Devido a alguma pressão social e, sobretudo, porque não tinha outra forma de afirmar que iria cumprir a promessa eleitoral de educação pré-escolar gratuita para todos, o Governo veio admitir que a partir de janeiro de 2023 também no ensino privado a gratuidade fosse possível, seguramente através de contratos-programa para os mais necessitados.

Só que, a 15 dias da data, ainda nada se sabe e apenas parece que a regra será admitir, mas em cada caso apenas enquanto o ensino pré-primário público não tenha vagas.

Ora, sendo assim, nenhuma escola privada vai organizar mais turmas, contratar pessoas e espaço, correndo o risco de passado um ano ser retirado o apoio a quem necessita e a escola ficar com os custos e sem alunos.

No caso concreto, há um filho com 6 meses para que esta família não encontra vaga em escola nenhuma na sua área de residência.

A primeira pergunta é simples: isto é verdade? A segunda, e porque infelizmente parece que é: será que esta opção ideológica contra a escola privada (em programas que ficariam mais baratos para o Estado) não provoca revolta? Ou eu estou tão surdo que não ouço?

A LOUCURA MANSA

Por vezes as maiores loucuras surgem em situações que infelizmente já se consideram normais.

Há dois dias, os Presidentes de Câmara de Setúbal, Palmela e Sesimbra foram ao Ministério da Saúde porque ninguém lhes respondeu a uma carta enviada há uma semana pedindo uma reunião urgente com o Ministro. Saíram de lá com a reunião marcada para o dia 20, ou seja, daqui a uma semana.

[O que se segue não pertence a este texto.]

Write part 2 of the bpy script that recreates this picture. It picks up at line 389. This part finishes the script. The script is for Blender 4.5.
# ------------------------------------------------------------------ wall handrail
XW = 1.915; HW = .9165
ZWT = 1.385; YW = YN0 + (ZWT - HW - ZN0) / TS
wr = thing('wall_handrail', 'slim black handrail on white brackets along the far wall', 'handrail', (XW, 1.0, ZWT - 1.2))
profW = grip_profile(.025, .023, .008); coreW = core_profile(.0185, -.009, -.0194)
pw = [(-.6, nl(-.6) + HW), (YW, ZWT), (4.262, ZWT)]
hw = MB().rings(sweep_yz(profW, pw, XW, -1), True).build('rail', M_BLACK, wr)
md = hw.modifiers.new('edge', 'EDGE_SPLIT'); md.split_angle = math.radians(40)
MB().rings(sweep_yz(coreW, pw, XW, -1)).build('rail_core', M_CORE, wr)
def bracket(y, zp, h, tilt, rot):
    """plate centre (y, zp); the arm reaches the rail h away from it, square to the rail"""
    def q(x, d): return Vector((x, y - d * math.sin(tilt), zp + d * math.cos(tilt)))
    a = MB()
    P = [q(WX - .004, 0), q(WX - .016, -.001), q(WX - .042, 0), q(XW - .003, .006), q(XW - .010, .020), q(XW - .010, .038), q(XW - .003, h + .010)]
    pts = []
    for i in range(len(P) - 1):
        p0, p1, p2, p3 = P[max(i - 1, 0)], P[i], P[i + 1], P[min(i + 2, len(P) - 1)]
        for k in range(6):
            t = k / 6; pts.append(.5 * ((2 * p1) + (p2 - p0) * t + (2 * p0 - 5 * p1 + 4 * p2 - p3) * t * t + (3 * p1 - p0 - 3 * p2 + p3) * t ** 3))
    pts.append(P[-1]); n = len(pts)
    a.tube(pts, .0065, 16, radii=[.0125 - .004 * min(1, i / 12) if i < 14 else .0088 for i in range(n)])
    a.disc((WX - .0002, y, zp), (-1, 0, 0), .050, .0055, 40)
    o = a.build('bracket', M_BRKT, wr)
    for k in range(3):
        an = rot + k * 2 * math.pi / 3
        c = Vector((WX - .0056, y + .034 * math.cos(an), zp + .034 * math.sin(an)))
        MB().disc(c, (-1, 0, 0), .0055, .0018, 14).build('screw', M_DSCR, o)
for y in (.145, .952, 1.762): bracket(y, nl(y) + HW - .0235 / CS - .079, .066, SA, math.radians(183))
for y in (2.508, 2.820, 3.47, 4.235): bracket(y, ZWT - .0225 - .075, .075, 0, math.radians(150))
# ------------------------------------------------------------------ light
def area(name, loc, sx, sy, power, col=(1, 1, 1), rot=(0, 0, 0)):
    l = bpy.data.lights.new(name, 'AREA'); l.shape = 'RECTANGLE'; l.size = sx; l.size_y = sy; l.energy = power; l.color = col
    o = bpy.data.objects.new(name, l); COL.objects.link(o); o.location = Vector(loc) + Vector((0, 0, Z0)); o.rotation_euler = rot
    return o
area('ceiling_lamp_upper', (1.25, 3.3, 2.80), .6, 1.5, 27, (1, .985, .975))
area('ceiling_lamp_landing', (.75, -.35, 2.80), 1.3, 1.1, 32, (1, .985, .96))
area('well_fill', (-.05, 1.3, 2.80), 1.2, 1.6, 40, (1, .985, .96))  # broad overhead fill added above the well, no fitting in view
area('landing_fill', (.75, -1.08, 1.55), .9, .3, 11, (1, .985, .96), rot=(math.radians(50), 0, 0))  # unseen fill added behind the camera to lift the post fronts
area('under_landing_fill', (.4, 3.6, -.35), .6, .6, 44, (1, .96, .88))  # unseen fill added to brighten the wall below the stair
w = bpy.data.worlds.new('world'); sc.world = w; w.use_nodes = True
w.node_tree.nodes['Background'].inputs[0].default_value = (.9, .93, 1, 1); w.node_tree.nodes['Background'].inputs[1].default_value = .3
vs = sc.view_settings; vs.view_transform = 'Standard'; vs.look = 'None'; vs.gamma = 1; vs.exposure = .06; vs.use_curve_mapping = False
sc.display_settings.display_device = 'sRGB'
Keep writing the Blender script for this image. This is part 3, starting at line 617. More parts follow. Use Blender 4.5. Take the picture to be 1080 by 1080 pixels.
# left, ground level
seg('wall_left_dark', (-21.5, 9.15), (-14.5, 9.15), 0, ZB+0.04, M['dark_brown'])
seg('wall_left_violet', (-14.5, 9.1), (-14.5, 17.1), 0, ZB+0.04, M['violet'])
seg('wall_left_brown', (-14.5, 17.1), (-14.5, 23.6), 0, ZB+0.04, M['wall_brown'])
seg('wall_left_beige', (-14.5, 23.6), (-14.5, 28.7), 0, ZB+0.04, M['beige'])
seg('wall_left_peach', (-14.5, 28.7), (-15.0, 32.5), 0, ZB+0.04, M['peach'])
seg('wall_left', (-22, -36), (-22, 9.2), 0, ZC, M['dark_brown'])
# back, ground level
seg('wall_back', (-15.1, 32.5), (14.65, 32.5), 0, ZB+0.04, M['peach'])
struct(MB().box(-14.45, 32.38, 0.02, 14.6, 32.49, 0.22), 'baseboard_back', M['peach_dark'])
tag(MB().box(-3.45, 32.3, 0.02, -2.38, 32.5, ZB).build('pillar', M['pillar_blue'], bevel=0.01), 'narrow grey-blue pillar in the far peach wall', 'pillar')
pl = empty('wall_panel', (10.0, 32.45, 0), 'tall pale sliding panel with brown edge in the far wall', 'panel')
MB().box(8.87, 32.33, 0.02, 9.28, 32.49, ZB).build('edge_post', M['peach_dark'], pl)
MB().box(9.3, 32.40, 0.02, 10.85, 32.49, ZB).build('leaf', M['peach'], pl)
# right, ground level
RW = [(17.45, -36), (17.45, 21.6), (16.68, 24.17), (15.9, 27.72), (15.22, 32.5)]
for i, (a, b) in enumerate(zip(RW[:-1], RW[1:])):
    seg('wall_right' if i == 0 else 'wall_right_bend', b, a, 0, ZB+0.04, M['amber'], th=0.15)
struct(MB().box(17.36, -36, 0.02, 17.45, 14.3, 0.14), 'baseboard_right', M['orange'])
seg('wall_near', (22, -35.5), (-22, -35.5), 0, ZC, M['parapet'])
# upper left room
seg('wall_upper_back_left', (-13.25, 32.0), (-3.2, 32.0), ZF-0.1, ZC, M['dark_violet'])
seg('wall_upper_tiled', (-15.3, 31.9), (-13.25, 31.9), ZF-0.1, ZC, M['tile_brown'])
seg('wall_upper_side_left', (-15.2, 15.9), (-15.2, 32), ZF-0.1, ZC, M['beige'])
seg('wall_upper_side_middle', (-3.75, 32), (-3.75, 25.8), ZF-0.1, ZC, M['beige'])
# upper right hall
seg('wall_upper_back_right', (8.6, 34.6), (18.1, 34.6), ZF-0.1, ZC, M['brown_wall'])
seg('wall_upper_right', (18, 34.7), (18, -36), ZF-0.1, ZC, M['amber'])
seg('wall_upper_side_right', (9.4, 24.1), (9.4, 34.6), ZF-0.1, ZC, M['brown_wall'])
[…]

Qual é a loucura? São várias:

  1. Que no século XXI se peça uma audiência por carta e não por mail;
  2. Que, ao chegar o pedido, no gabinete do Ministro não haja ninguém que telefone de imediato a alguém no gabinete da Câmara de Setúbal para que – com as agendas na mão – marquem a reunião ou para que seja dito que o Ministro não recebe os presidentes;
  3. Que três presidentes percam uma manhã de trabalho e aproveitem para fazer um número político de darem uma entrevista a revelar isto tudo;
  4. Que se esteja assim a incentivar uma moda que vai levar 308 presidentes de câmara a fazer romarias no futuro para tudo quanto é ministério, porque a loucura parece que resulta.